Tuesday, August 21, 2007

A Mussing: Ki Teytze 2007

This week’s portion covers a vast array of human behavior ranging from making war to normative sexual behavior. Interestingly the text references a host of mitzvoth that define the relationship between men and women. For the most part the text refers to the rights of men verses the obligations of women.

The Torah doesn’t recognize women in her own right but in relationship to men. Women are referred to in our text as betulot, arusot onsot, gerushot, zonot almanot etc. The parsha deals with man’s relationship with the woman, how he acquires her and under what circumstances, all from the male point of view. For example the terminology used in the text is male oriented, he being the initiator. Terms such as lichicha, beila, tefisa, are all male oriented. In fact, a soldier can take at will, a woman from the vanquished side; he can marry as many women as he wants regardless of his wife’s feelings.
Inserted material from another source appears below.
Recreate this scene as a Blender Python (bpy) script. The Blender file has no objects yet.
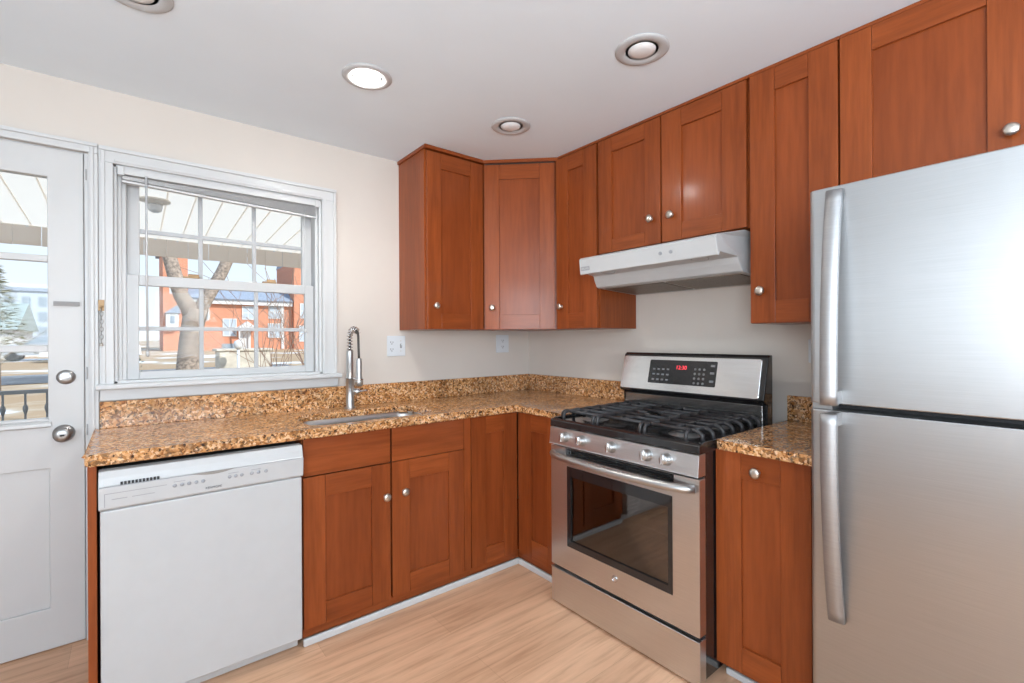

Our text even suggests that for the same averot, the man’s punishment is different than the womans.

Flowing from this and in our tradition the male becomes the public figure, the spiritual leader, the wise man, the priest while the woman remains docile in her domicile where kol isha is forbidden because “nashim daatan kalah”. In other words a woman’s advice on public matters ought not to be considered, and that her interference is considered an attempt at breaking the male monopoly.

Much has changed in Jewish life since the emancipation, but I wonder if the woman’s role in the traditional home has made the same strides as we have made in other sectors. I can’t help but wonder if our ceremonies and ritual still maintain woman in the inferior role and ultimately harm the rich symbiotic relationship that can be harvested when treating men and women equally.